Vermont anglers and boaters reminded of cold water awareness
Posted on 05/01/2015
Respect Protect Enjoy LogoMedia Contact: Col. Jason Batchelder, 802-828-1529

Vermont anglers and boaters reminded of cold water awareness

MONTPELIER, Vt. – With ice going out on bodies of water across the state and various fishing seasons opening up, the Vermont Fish & Wildlife Department is urging anglers and recreational boaters alike to be aware of the cold water conditions that come with the start of spring.

“The spring season offers some of the best fishing of the year in Vermont, and can also be a very enjoyable time for boaters to get out on the water before the busy summer season begins,” said Col. Jason Batchelder, warden with Vermont Fish & Wildlife. “That being said, we’d like to remind anglers and boaters to exercise safe practices and be conscious of the cold, high and swift water that exists in various bodies of water across the state.”

The lower water temperatures found during the spring season can increase the risk of hypothermia in the case of an on-the-water accident. Sudden immersion in cold water can also lead to loss of swimming ability and strength, gasping and the inhalation of water, and rapid unconsciousness.

“The use of a Personal Flotation Device (PFD) is paramount at this time of year, given that it can significantly increase the odds of survival in cold-water situations,” Batchelder said.

Vermont boating laws require that all vessels carry one U.S. Coast Guard-approved Type I, II, III or V PFD for each person on board. Vessels 16 feet in length or longer must also have one U.S. Coast Guard-approved Type IV PFD on board. Also, children under 12 years of age must wear a U.S. Coast Guard-approved Type I, II or III PFD at all times while any vessel is underway.

Additionally, New York State boating laws, which apply to waters on the New York side of Lake Champlain, require all persons aboard motorboats, canoes, kayaks, rowboats and sailboats less than 21 feet in length to wear a PFD while on New York waters from November 1 to May 1.
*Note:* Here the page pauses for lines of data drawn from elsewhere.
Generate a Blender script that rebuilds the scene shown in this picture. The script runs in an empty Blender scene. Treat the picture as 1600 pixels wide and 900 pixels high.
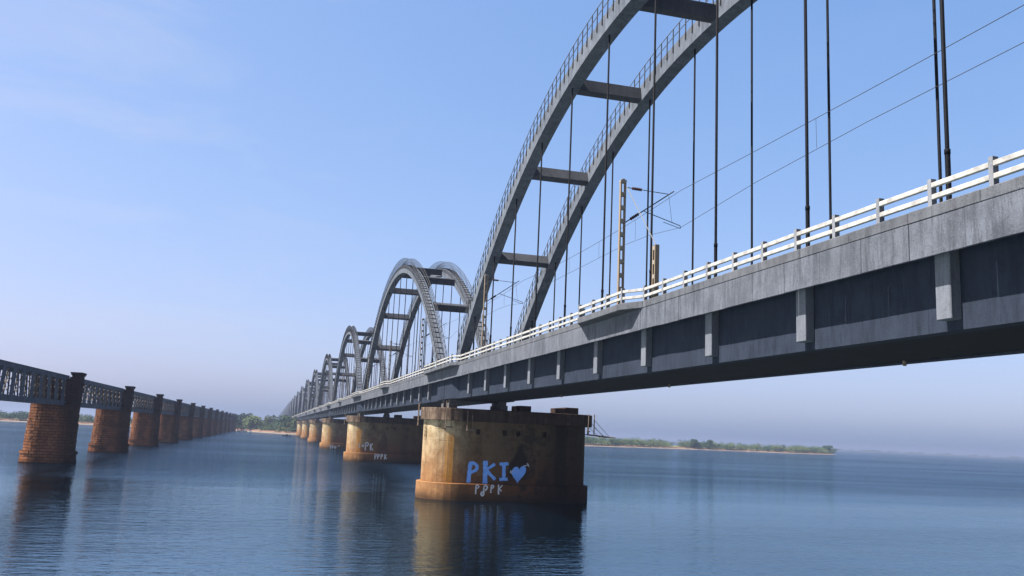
import bpy, math, random
from mathutils import Vector, Matrix, noise
R=math.radians
scene=bpy.context.scene
# ------------------------------------------------------------------ camera
EYE=6.8
PITCH,YAW,ROLL,FPX=R(9.409),R(14.611),R(2.570),1381.0
cd=bpy.data.cameras.new('camera'); cam=bpy.data.objects.new('camera',cd); scene.collection.objects.link(cam)
fw=Vector((math.sin(YAW)*math.cos(PITCH),math.cos(YAW)*math.cos(PITCH),math.sin(PITCH)))
rt=Vector((math.cos(YAW),-math.sin(YAW),0)); up=rt.cross(fw)
r2=math.cos(ROLL)*rt+math.sin(ROLL)*up; u2=-math.sin(ROLL)*rt+math.cos(ROLL)*up
cam.matrix_world=Matrix(((r2.x,u2.x,-fw.x,0),(r2.y,u2.y,-fw.y,0),(r2.z,u2.z,-fw.z,EYE),(0,0,0,1)))
cd.sensor_width=36; cd.lens=36*FPX/1600; cd.clip_start=.1; cd.clip_end=40000
scene.camera=cam
# ------------------------------------------------------------------ sky and sun
ELEV=54.5; AZ=-86.5       # degrees; azimuth from +Y, clockwise: the sun stands to the left of the bridge
w=bpy.data.worlds.new('World'); scene.world=w; w.use_nodes=True
nt=w.node_tree; nt.nodes.clear()
sky=nt.nodes.new('ShaderNodeTexSky'); sky.sky_type='NISHITA'; sky.sun_disc=False
sky.sun_elevation=R(ELEV); sky.sun_rotation=R(AZ); sky.altitude=0
sky.air_density=0.9; sky.dust_density=2.25; sky.ozone_density=6.0
bg=nt.nodes.new('ShaderNodeBackground'); bg.inputs['Strength'].default_value=0.09
wo=nt.nodes.new('ShaderNodeOutputWorld')
# colour balance of the sky, per channel
sp=nt.nodes.new('ShaderNodeSeparateColor'); cb=nt.nodes.new('ShaderNodeCombineColor'); nt.links.new(sky.outputs[0],sp.inputs[0])
for ch in range(3):
    q0=nt.nodes.new('ShaderNodeMath'); q0.operation='MULTIPLY'; q0.inputs[1].default_value=.12; nt.links.new(sp.outputs[ch],q0.inputs[0])
    q1=nt.nodes.new('ShaderNodeMath'); q1.operation='POWER'; q1.inputs[1].default_value=(0.92, 0.64, 0.48)[ch]; nt.links.new(q0.outputs[0],q1.inputs[0])
    q2=nt.nodes.new('ShaderNodeMath'); q2.operation='MULTIPLY'; q2.inputs[1].default_value=(1.84, 1.24, 1.33)[ch]/(0.09*2**2.3); nt.links.new(q1.outputs[0],q2.inputs[0]); nt.links.new(q2.outputs[0],cb.inputs[ch])
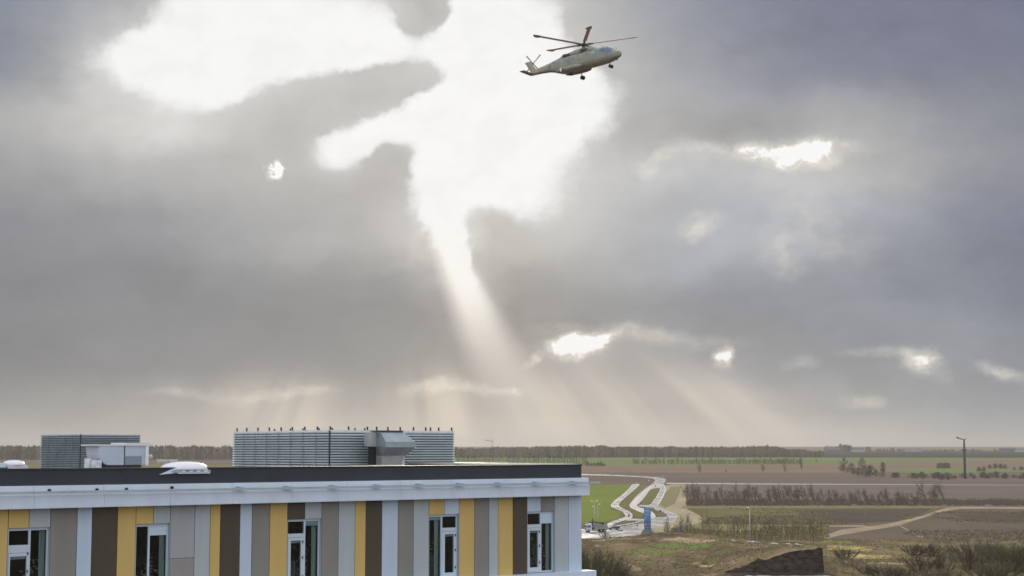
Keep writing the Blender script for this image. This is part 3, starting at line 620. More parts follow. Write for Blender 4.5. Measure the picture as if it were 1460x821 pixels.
# sheet-metal duct hood in front of the long screen
hc = loc(534, 640, 72.6); hd = rthing('duct_hood', 'faceted blue-grey sheet metal duct hood against the long louvred screen', 'duct hood', Vector((hc.x, hc.y, 0)))
def ring(x0, x1, y0, y1, z): return [Vector((x0, y0, z)), Vector((x1, y0, z)), Vector((x1, y1, z)), Vector((x0, y1, z))]
zz = lambda py: at(550, py, 72.6).z - ZR - .005
W_ = 1.62; B['duct'] = mat('duct_sheet', (.30, .345, .38), .38, .55, var=.15, vs=1.5); B['duct2'] = mat('duct_sheet_grey', (.40, .42, .42), .5, .4, var=.1, vs=2)
h = MB(); h.loft([ring(-.02, W_, -.9, .25, zz(636.4)), ring(-.02, W_, -.9, .25, zz(629.6)), ring(.0, W_ - .38, -.42, .25, zz(614.6))], 0, True, False); h.build('hood', B['duct'], hd)
h = MB(); h.loft([ring(.06, W_ - .28, -.55, .25, zz(649.3)), ring(-.02, W_, -.9, .25, zz(636.4) - .004)], 0, True, False); h.build('lower_hood', B['duct'], hd)
h = MB(); h.loft([ring(.16, W_ - .52, -.35, .2, 0), ring(.06, W_ - .34, -.5, .2, zz(649.8))], 0, True, False); h.build('collar', B['duct2'], hd)
h = MB(); h.box(-.10, W_ - .36, -.48, .25, zz(614.5), zz(613.4)); h.build('lid', B['cap'], hd)
h = MB(); h.box(-.03, W_ + .01, -.912, -.901, zz(630.1), zz(629.2)); h.box(-.03, W_ + .01, -.912, -.901, zz(636.8), zz(636.0)); h.build('seam', B['metal'], hd)
h = MB(); h.box(-.42, -.025, -.2, .2, zz(636), zz(616)); h.build('side_box', B['duct2'], hd)
h = MB(); h.box(-.40, .02, -.1, -.08, 0, zz(637)); h.build('dark_gap', B['gap'], hd)
h = MB(); h.box(W_ - .30, W_ - .06, -.14, -.10, 0, zz(648)); h.build('side_louvre', B['louvre'], hd)
# white air-handling unit before the small screen
ac = loc(134, 650, 81); ah = rthing('air_handling_unit', 'white and pale blue air handling unit with rounded flank before the small screen', 'ventilation unit', Vector((ac.x, ac.y, 0)))
q = lambda px: loc(px, 650, 81).x - ac.x
zq = lambda py: at(166, py, 81.5).z - ZR - .005
wd = 2.95
pr = []
for i in range(9):
    a = math.pi / 2 * i / 8; pr.append((.25 + .45 * (1 - math.sin(a)) * 1.0, None, a))
h = MB(); zb_, zt_ = zq(662.5), zq(635)
prof = [(.28, zt_)] + [(.28 + .5 * (1 - math.cos(math.pi / 2 * i / 6)), zt_ - .25 - (zt_ - .25 - zb_) * math.sin(math.pi / 2 * i / 6)) for i in range(7)] + [(wd - .15, zb_), (wd - .15, zt_)]
h.add([(x, 0, z) for x, z in prof] + [(x, 1.5, z) for x, z in prof], [tuple(range(len(prof))), tuple(range(2 * len(prof) - 1, len(prof) - 1, -1))] + [(i, len(prof) + i, len(prof) + (i + 1) % len(prof), (i + 1) % len(prof)) for i in range(len(prof))])
h.build('casing', B['ahu'] if 'ahu' in B else mat('pale_unit_casing', (.42, .49, .58), .45, var=.08, vs=1), ah)
h = MB(); h.box(.0, wd * .56, -.04, 1.54, zt_, zt_ + .07); h.box(wd * .56, wd + .12, -.06, 1.56, zt_, zt_ + .15); h.build('lid', mat('white_lid', (.62, .61, .65), .5), ah)
h = MB(); h.box(wd * .56 - .02, wd * .56 + .02, -.02, .0, zb_, zt_); h.build('seam', B['dark'], ah)
h = MB(); h.box(wd * .58, wd - .35, -.03, -.002, zb_ + .03, zt_ - .52); h.build('dark_panel', mat('dull_blue_panel', (.20, .25, .30), .5), ah)  # dull blue lower panel of the casing
h = MB(); h.box(wd - .148, wd + .02, -.05, 1.4, zb_ - .02, zt_); h.build('end_flange', mat('white_flange', (.7, .72, .76), .5), ah)
h = MB(); h.box(.3, wd - .3, .1, 1.4, 0, zb_); h.build('base', B['dark'], ah)
h = MB(); h.box(-.25, .30, -.25, .3, 0, zq(655)); h.box(-.42, -.26, -.2, .2, 0, zq(652.8)); h.build('valve_box', mat('silvery_valve_box', (.6, .66, .72), .4, .3, var=.3, vs=4), ah)
h = MB(); h.tube([(wd + .12, .2, .75), (wd + .32, .2, .78)], .12, 10); h.build('outlet', mat('grey_outlet', (.45, .45, .45), .5), ah)
# domed rooflights
def dome(label, px0, px1, py_t, py_b, y, skirt):
    c = loc(px0, py_b, y); cr = loc(px1, py_b, y); wl_ = cr.x - c.x
    # keep on the same line parallel with the facade
    d = ray(px1, py_b); P = Vector((BX, BY, 0)) + nv * c.y; k = (P.x * nv.x + P.y * nv.y) / (d.x * nv.x + d.y * nv.y); w = Vector((d.x * k, k, 0)) - Vector((BX, BY, 0)); wl_ = w.dot(tv) - c.x
    t = thing('rooflight', label, 'rooflight', Vector((BX, BY, 0)) + tv * c.x + nv * c.y, BT, 'domed rooflights')
    H = at((px0 + px1) / 2, py_t, y + .4).z
    return t, wl_, H
t, wl_, H = dome('white domed rooflight on the dark parapet with a pointed flashing', 241, 300, 656.3, 668, 53.5, True)
t.location += -nv * (loc(241, 668, 53.5).y) + nv * .02; Lx = t.location
def rl(px): d = ray(px, 668); P = t.location; k = (P.x * nv.x + P.y * nv.y) / (d.x * nv.x + d.y * nv.y); return (Vector((d.x * k, k, 0)) - Vector((P.x, P.y, 0))).dot(tv)
yd = fac(270, 668)[0]; kk = (Vector((BX, BY, 0)) + tv * yd).y
zf = lambda py: fac(270, py, -.02)[1]
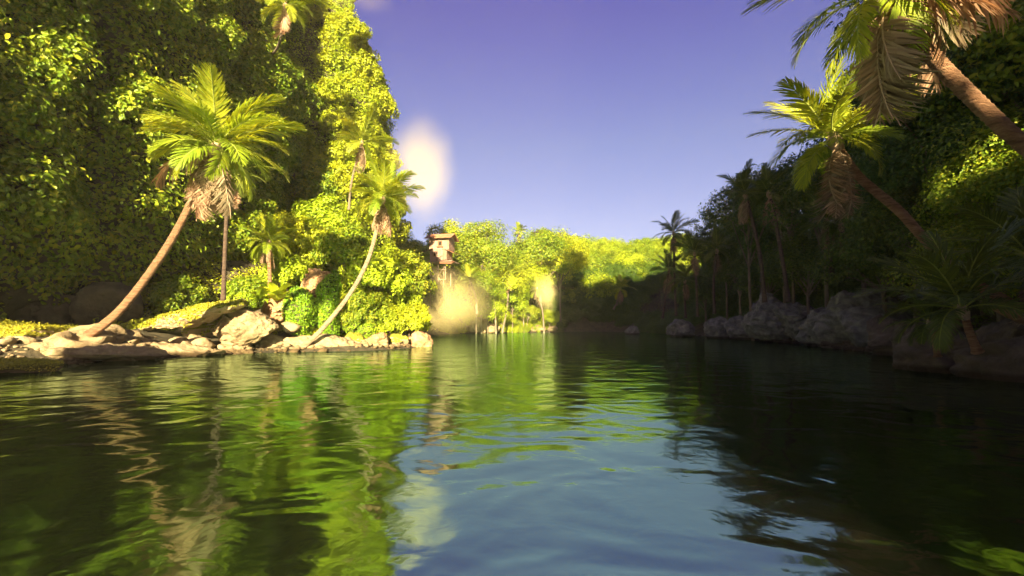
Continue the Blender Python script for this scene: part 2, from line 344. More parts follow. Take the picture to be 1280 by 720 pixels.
def palm(label, ctrl, r0, r1, L, ng=20, nd=9, kind='green', seed=0, bark=None, group=None, name='palm_tree', deads=None, tilt=None, dl=.8, rings=.16, gmin=-20, fine=True):
    rng = RS(seed); base = Vector(ctrl[0]); root = empty(name, base); setp(root, label, 'palm tree', group)
    c = [tuple(Vector(p)-base) for p in ctrl]
    ln = sum((Vector(c[i+1])-Vector(c[i])).length for i in range(len(c)-1)); n = int(max(12, ln/rings*(2 if fine else 1)))
    pts = curve_pts(c, n); t = np.linspace(0, 1, n)
    r = r0+(r1-r0)*t**.7; r = r+r0*.35*np.exp(-t*14)
    if fine: r = r*(1+.045*np.where(np.arange(n) % 2 == 0, 1, -1)*rng.uniform(.5, 1.3, n))
    pts = pts+rng.normal(size=pts.shape)*r0*.02
    b = MB(); b.add(*tube(pts, r, 12)); b.build('trunk', [bark or PBARK], root, smooth=True)
    top = Vector(pts[-1]); tg = (Vector(pts[-1])-Vector(pts[-3])).normalized()
    # fibrous head where the fronds meet
    b = MB(); hp = [top-tg*r1*2, top+tg*r1*.5, top+tg*r1*2.4, top+tg*r1*4.2]; b.add(*tube(hp, [r1*1.1, r1*1.75, r1*1.3, r1*.3], 10)); b.build('crownshaft', [RACHD], root, smooth=True)
    ax = (tg+Vector((0, 0, 1.3))).normalized() if tilt is None else Vector(tilt).normalized()
    Q = ax.to_track_quat('Z', 'Y').to_matrix().to_4x4()
    ms = fronds_for(kind)
    for k in range(ng):
        f = k/(ng-1); el = 82-(82-gmin)*f**.85+rng.normal()*5; az = k*137.5+rng.normal()*9
        me = ms[min(4, int(f*3.2+rng.rand()*2))]
        o = link('frond', me, root); s = L*(.72+.28*math.sin(math.pi*min(1, f+.25)))*rng.uniform(.9, 1.08)
        o.matrix_local = Matrix.Translation(top+tg*r1*1.6) @ Q @ Matrix.Rotation(rad(az), 4, 'Z') @ Matrix.Rotation(-rad(el), 4, 'Y') @ Matrix.Rotation(rad(rng.uniform(-25, 25)), 4, 'X') @ Matrix.Scale(s, 4)
    md = fronds_for('dead'); dd = deads if deads is not None else [(k*137.5+rng.uniform(-20, 20), rng.uniform(-88, -62)) for k in range(nd)]
    for az, el in dd:
        me = md[rng.randint(0, 2) if el < -50 else rng.randint(1, 4)]; o = link('dead_frond', me, root); s = L*dl*rng.uniform(.75, 1.1)
        o.matrix_local = Matrix.Translation(top) @ Matrix.Rotation(rad(az), 4, 'Z') @ Matrix.Rotation(-rad(el), 4, 'Y') @ Matrix.Rotation(rad(rng.uniform(-40, 40)), 4, 'X') @ Matrix.Scale(s, 4)
    return root
# ------------------------------------------------------------------ rocks
def rock_arr(sx, sy, sz, seed, sub=5, amp=.32, ridge=.12, planes=7, fr=1.0):
    import bmesh
    bm = bmesh.new(); bmesh.ops.create_icosphere(bm, subdivisions=sub, radius=1)
    v = np.array([x.co[:] for x in bm.verts]); f = np.array([[y.index for y in x.verts] for x in bm.faces]); bm.free()
    rng = RS(seed)
    for _ in range(planes):
        n = nrm(rng.normal(size=3)+np.array([0, 0, .2])); d = rng.uniform(.5, .85); e = v@n-d; v = v-np.maximum(e, 0)[:, None]*n*.88
    v = v*np.array([sx, sy, sz]); m = (sx+sy+sz)/3; dr = nrm(v/np.array([sx, sy, sz])**1.2)
    a = fbm(v, fr*.9/m, 4, off=seed*3.1)*amp*m*.5
    rg = (1-np.abs(fbm(v*np.array([1, 1, 2.2]), fr*2.2/m, 3, off=seed*1.7+40))); a = a+(rg-.6)*ridge*m*.6+fbm(v, fr*9/m, 3, off=seed)*.035*m
    return v+dr*a[:, None], f
def rock(label, loc, s, m, seed, rot=0, name='boulder', cat='rock', sub=5, group=None, tilt=(0, 0), **k):
    v, f = rock_arr(*s, seed, sub, **k); me = mesh_np(name, v, [f], [m], smooth=True)
    o = link(name, me); o.location = loc; o.rotation_euler = (tilt[0], tilt[1], rot); setp(o, label, cat, group); return o
def moss_on(o, parent, dens, size, rng, m, minz=.45, name='moss', noise_s=1.2, lift=.02):
    """tufts growing on the upward faces of a rock (a part of it)"""
    me = o.data; n = len(me.polygons); c = np.zeros(n*3); me.polygons.foreach_get('center', c); nn = np.zeros(n*3); me.polygons.foreach_get('normal', nn); ar = np.zeros(n); me.polygons.foreach_get('area', ar)
    c = c.reshape(-1, 3); nn = nn.reshape(-1, 3)
    R = np.array(o.rotation_euler.to_matrix()); nw = nn@R.T
    k = (nw[:, 2]+.5*fbm(c, noise_s, 3, off=5)) > minz
    pr = ar*k; N = int(pr.sum()*dens); idx = rng.choice(n, N, p=pr/pr.sum())
    p = c[idx]+rng.normal(size=(N, 3))*np.sqrt(ar[idx])[:, None]*.5+nn[idx]*lift*rng.uniform(0, 3, (N, 1))
    v, f = leaves(p, nn[idx]+rng.normal(size=(N, 3))*.6, size*rng.uniform(.5, 1.3, N), rng, six=False, asp=.6)
    q = link(name, mesh_np(name, v, f, [m]), parent); return q

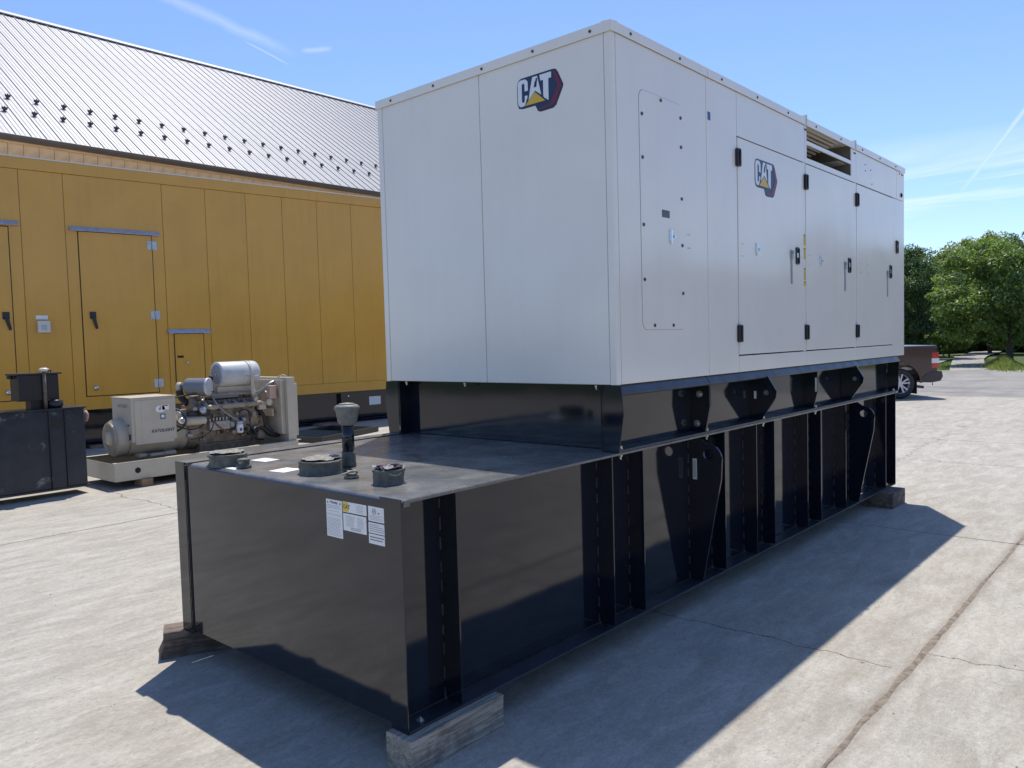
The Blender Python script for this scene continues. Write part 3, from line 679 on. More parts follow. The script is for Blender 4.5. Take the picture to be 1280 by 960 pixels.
emblem(lambda u, v, h: (XE-h, .700-.36*u, 3.160+.36*v), GEN)
emblem(lambda u, v, h: (3.412+.405*u, yA-.003-h, 2.828+.405*v), D1)

# covers, vents and fittings on the front deck
def wrapcap(name, x, y, r, h, top=COVERTOP, label=None):
    rnd = random.Random(x*91+y); ph = [rnd.uniform(0, 6.28) for _ in range(6)]
    def jit(k, i):
        t = 2*math.pi*i/36; return r*(.035*math.sin(3*t+ph[0]+k)+.025*math.sin(7*t+ph[1]+k*.7)+.02*math.sin(13*t+ph[2]))*(1 if k < 7 else .4)
    prof = [(r*1.10, 0), (r*1.04, h*.06), (r*.98, h*.25), (r*1.0, h*.5), (r*.97, h*.72), (r*1.03, h*.86), (r*.99, h*.98), (r*.90, h*1.0)]
    o = MB().lathe((x, y, TZ1), (0, 0, 1), prof, 36, jit).build(name, COVER, GEN, label=label)
    tp = MB(); n = 36; vs = []; rings = (.93, .72, .5, .25)
    for kk, q in enumerate(rings):
        for i in range(n):
            t = 2*math.pi*i/n; vs.append((x+r*q*math.cos(t), y+r*q*math.sin(t), TZ1+h+.002+rnd.uniform(-.001, .008)*(1 if kk < 3 else .5)+(.004 if kk == 0 else 0)))
    vs.append((x, y, TZ1+h+.004))
    fs = [(k*n+i, k*n+(i+1) % n, (k+1)*n+(i+1) % n, (k+1)*n+i) for k in range(len(rings)-1) for i in range(n)]
    fs += [((len(rings)-1)*n+i, (len(rings)-1)*n+(i+1) % n, len(rings)*n) for i in range(n)]
    tp.add(vs, fs, True).build('cover_top', top, o); return o
wrapcap('tank_cap', .115, 1.625, .102, .068); wrapcap('tank_cap', .250, .925, .108, .070)
c3 = wrapcap('tank_cap', .245, .375, .072, .072, BLACKSAT)
MB().prism([(-.05, .072), (.05, .072), (.042, .088), (.0, .094), (-.042, .088)], 'y', -.018, .018).build('cap_latch', mat('maroon_latch', (.09, .02, .02), .4), c3, .003).location = (.245, .375, TZ1)
for dy in (-.040, .040): MB().box(.19, .23, .375+dy-.016, .375+dy+.016, TZ1+.078, TZ1+.092).build('latch_plate', CHROME, c3, .002)
MB().tube([(.30, .33, TZ1+.08), (.25, .30, TZ1+.045), (.20, .31, TZ1+.05), (.185, .36, TZ1+.085)], .0028, 6).tube([(.31, .42, TZ1+.08), (.22, .45, TZ1+.03), (.18, .42, TZ1+.07)], .0028, 6).build('tie_wire', mat('straw_cord', (.42, .36, .25), .7), c3)
f1 = MB().lathe((.105, 1.435, TZ1), (0, 0, 1), [(.040, 0), (.040, .018), (.030, .02), (.030, .036), (.034, .038), (.034, .050), (.02, .054)], 20).build('tank_fitting', COVER, GEN)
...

“Often the first few warm, sunny days of spring can be misleading as water temperatures remain in the high 30’s and 40’s throughout Vermont,” said Batchelder. “We strongly encourage folks to get out on the water and take advantage of the outdoor opportunities available in Vermont this spring, but just remember to be prepared and make good decisions. That goes for anglers fishing along streams and rivers also, as high water from melting snow can create strong current.”